La presenza di voci Dalit non è nuova. Secondo gli studiosi della letteratura indiana, alcune delle tradizioni più interessanti sono proprio di origine Dalit, “come Bhakti, autore di una nota forma di poesia devozionale”, dice Anand. Nonostante le punte di eccellenza del passato, “il lavoro Dalit, adesso, sta vivendo un momento di nuova vitalità”, afferma Anand. E’ il caso di Ajay Navaria, uno scrittore che è stato anche già tradotto e pubblicato all’estero. Tra gli altri, Navaria ha scritto “Unclaimed Terrain”, sulle realtà rurali e le atrocità che spesso rendono drammatica la vita degli intoccabili nelle vaste campagne indiane. La nuova generazione di scrittori Dalit, spiega Anand, viene dalle città e gli scrittori urbani, come Navaria, affrontano in modo diverso il tema delle violenze e dell’ingiustizia. “Potranno dare alla protesta una nuova forza e un nuovo fascino”, dice.

La consapevolezza sociale sta crescendo e ci sono ormai poliziotti e magistrati non Dalit che hanno deciso di sposare la causa degli intoccabili. Il problema però è ancora molto sentito e soprattutto nelle grandi città si continua a respirare una sorta di odio mascherato.

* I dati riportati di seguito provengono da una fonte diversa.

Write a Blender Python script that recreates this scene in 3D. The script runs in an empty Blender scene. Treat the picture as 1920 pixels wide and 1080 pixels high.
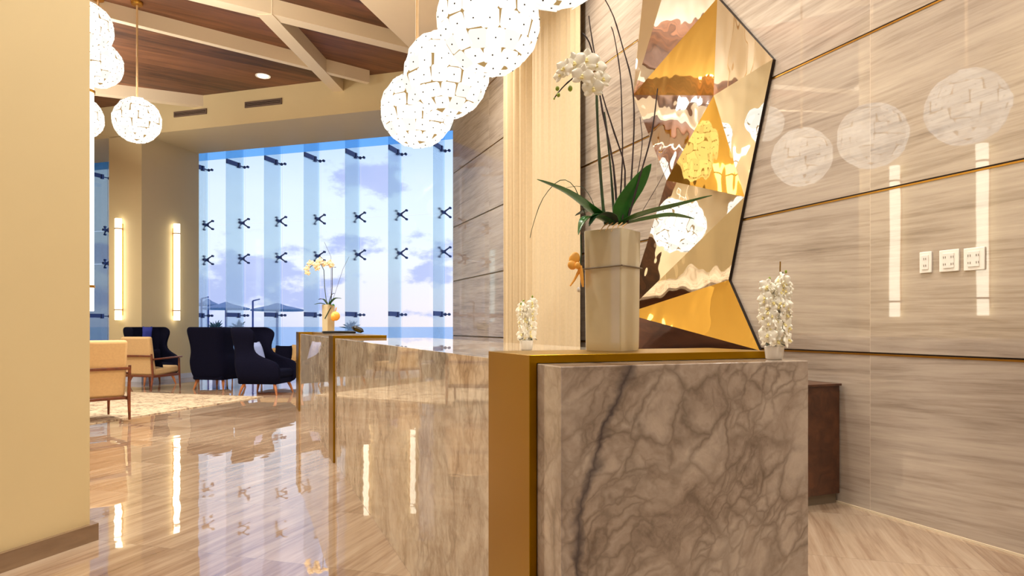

Uno dei libri più venduti del catalogo di Anand è “The Annihilation of Caste” di B. R. Ambedkar, l’uomo che ha guidato la stesura di una costituzione dell’India indipendente e che spesso era in disaccordo con Gandhi. Il libro contiene un manifesto molto radicale per la lotta dei diritti dei Dalit. Un lungo “discorso” sulla libertà che l’autore, Ambedkar, non riuscì mai a tenere in pubblico. Per la pubblicazione di questo testo, Anand ha scelto di aggiungere le note e i commenti di Arundhati Roy, una scrittrice non Dalit, molto famosa in India e vincitrice di molti riconoscimenti nazionali e internazionali. “Una scelta necessaria. Per portare all’attenzione del pubblico più vasto un autore intoccabile abbiamo ancora bisogno del traino di uno scrittore che invece non sia Dalit”, spiega Anand. L’India sta cominciando finalmente a fare i conti con il secolare dramma degli intoccabili. La produzione legislativa al riguardo però è ancora minimalista e “somiglia ad un patchwork, frammentata in mille francobolli”, dice Anand. E la letteratura? “Per il momento è ancora irrilevante ma ti fa piangere. Un modo sofisticato di piangere sulla nostra condizione”. Papa Francesco parla spesso delle periferie del mondo per ricordare a tutti che questi nostri fratelli “hanno un’anima esattamente come noi”. Possono farci ridere o farci piangere. La letteratura serve anche a questo. “L’intero destino di un paese dipende dalla sua classe intellettuale”, dice Anand. Forse dipende anche da ciò che hanno nelle loro librerie.